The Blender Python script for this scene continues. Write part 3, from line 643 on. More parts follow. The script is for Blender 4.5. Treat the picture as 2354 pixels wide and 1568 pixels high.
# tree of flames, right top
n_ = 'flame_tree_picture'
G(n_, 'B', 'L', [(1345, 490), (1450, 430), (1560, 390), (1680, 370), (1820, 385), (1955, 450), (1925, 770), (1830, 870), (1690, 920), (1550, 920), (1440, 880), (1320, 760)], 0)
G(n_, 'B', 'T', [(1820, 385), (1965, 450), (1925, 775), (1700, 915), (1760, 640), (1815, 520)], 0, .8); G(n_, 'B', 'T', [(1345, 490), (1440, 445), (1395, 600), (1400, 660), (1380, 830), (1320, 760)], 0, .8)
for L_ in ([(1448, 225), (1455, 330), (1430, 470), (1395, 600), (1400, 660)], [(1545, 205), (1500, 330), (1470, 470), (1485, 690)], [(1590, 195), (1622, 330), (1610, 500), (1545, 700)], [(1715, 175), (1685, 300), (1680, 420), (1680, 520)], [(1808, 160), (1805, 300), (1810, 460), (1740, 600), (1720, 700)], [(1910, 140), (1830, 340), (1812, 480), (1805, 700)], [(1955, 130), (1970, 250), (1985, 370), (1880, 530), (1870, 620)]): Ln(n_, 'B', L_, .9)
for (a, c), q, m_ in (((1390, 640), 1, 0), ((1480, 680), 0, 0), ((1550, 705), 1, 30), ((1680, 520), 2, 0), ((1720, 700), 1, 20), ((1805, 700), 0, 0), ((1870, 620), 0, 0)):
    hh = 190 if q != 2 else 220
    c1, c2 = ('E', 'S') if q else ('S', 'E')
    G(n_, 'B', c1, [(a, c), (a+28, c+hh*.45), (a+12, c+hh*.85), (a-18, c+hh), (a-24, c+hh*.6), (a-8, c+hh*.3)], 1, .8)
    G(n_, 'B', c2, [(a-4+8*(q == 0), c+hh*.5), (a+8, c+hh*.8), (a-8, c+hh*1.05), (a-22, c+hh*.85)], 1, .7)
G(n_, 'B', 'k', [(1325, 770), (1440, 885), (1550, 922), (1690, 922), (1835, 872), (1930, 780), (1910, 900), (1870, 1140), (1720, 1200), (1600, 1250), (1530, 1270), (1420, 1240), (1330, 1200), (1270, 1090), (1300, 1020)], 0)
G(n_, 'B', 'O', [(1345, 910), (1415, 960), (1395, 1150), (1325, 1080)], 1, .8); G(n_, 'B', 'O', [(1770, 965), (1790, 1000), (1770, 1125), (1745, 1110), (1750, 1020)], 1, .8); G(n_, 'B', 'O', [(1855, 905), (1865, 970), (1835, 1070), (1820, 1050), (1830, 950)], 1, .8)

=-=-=

## Exercise details
Write out the entire listing exactly.

## Finished answer
The Blender Python script for this scene continues. Write part 3, from line 643 on. More parts follow. The script is for Blender 4.5. Treat the picture as 2354 pixels wide and 1568 pixels high.
# tree of flames, right top
n_ = 'flame_tree_picture'
G(n_, 'B', 'L', [(1345, 490), (1450, 430), (1560, 390), (1680, 370), (1820, 385), (1955, 450), (1925, 770), (1830, 870), (1690, 920), (1550, 920), (1440, 880), (1320, 760)], 0)
G(n_, 'B', 'T', [(1820, 385), (1965, 450), (1925, 775), (1700, 915), (1760, 640), (1815, 520)], 0, .8); G(n_, 'B', 'T', [(1345, 490), (1440, 445), (1395, 600), (1400, 660), (1380, 830), (1320, 760)], 0, .8)
for L_ in ([(1448, 225), (1455, 330), (1430, 470), (1395, 600), (1400, 660)], [(1545, 205), (1500, 330), (1470, 470), (1485, 690)], [(1590, 195), (1622, 330), (1610, 500), (1545, 700)], [(1715, 175), (1685, 300), (1680, 420), (1680, 520)], [(1808, 160), (1805, 300), (1810, 460), (1740, 600), (1720, 700)], [(1910, 140), (1830, 340), (1812, 480), (1805, 700)], [(1955, 130), (1970, 250), (1985, 370), (1880, 530), (1870, 620)]): Ln(n_, 'B', L_, .9)
for (a, c), q, m_ in (((1390, 640), 1, 0), ((1480, 680), 0, 0), ((1550, 705), 1, 30), ((1680, 520), 2, 0), ((1720, 700), 1, 20), ((1805, 700), 0, 0), ((1870, 620), 0, 0)):
    hh = 190 if q != 2 else 220
    c1, c2 = ('E', 'S') if q else ('S', 'E')
    G(n_, 'B', c1, [(a, c), (a+28, c+hh*.45), (a+12, c+hh*.85), (a-18, c+hh), (a-24, c+hh*.6), (a-8, c+hh*.3)], 1, .8)
    G(n_, 'B', c2, [(a-4+8*(q == 0), c+hh*.5), (a+8, c+hh*.8), (a-8, c+hh*1.05), (a-22, c+hh*.85)], 1, .7)
G(n_, 'B', 'k', [(1325, 770), (1440, 885), (1550, 922), (1690, 922), (1835, 872), (1930, 780), (1910, 900), (1870, 1140), (1720, 1200), (1600, 1250), (1530, 1270), (1420, 1240), (1330, 1200), (1270, 1090), (1300, 1020)], 0)
G(n_, 'B', 'O', [(1345, 910), (1415, 960), (1395, 1150), (1325, 1080)], 1, .8); G(n_, 'B', 'O', [(1770, 965), (1790, 1000), (1770, 1125), (1745, 1110), (1750, 1020)], 1, .8); G(n_, 'B', 'O', [(1855, 905), (1865, 970), (1835, 1070), (1820, 1050), (1830, 950)], 1, .8)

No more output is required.